La primera vez que participé en la organización de un festival tenía 16 años. Cuando eres adolescente, vives en una ciudad pequeña y todavía no ha llegado internet, tener los sentidos alerta y refugiarte en la música se hace imprescindible para sobrevivir. Cuando llegué a Madrid, en el año 2000, la música me ayudó de nuevo a sostener la vida, así que me cuesta saber si el oficio al que me dedico fui a buscarlo o me encontró.
Trabajé durante años como realizadora audiovisual y técnico de producción en televisión, giras y festivales, hasta que un impulso y mi gusto por el arte contemporáneo me llevaron a abrir Espora, un espacio dedicado al arte, el diseño y la cultura urbana con el que cumplía el sueño de iniciar un proyecto propio. La experiencia fue tan apasionante que desde entonces confío en una especie de pulsión intuitiva.
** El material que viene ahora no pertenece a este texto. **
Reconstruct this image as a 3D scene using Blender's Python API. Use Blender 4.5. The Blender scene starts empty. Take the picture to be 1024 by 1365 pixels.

Así es como he tenido la oportunidad de participar en la construcción de centros culturales excepcionales como La Tabacalera de Lavapiés o Matadero Madrid, y las ganas para impulsar iniciativas como Queremos Entrar, la plataforma con la que conseguimos modificar la ley que impedía el acceso de los menores a las salas de conciertos en la Comunidad de Madrid, o el Observatorio de Igualdad de Género del Ministerio de Cultura, una propuesta articulada junto a las asociaciones de mujeres MAV, CIMA y Clásicas y Modernas, que fue aprobada en 2017 por el Congreso de los Diputados. Todos ellos proyectos con los que tanto he aprendido sobre mandatos, responsabilidades y diferencias entre lo comunitario, lo público y lo común.
De pequeña me recomendaron ser cuidadosa con mis deseos porque podían hacerse realidad, pero también me enseñaron que imaginando nuevos posibles podíamos cambiar el mundo, y probablemente incluso a mejor, ese es mi compromiso social y la razón por la que me dedico al oficio del arte y la cultura.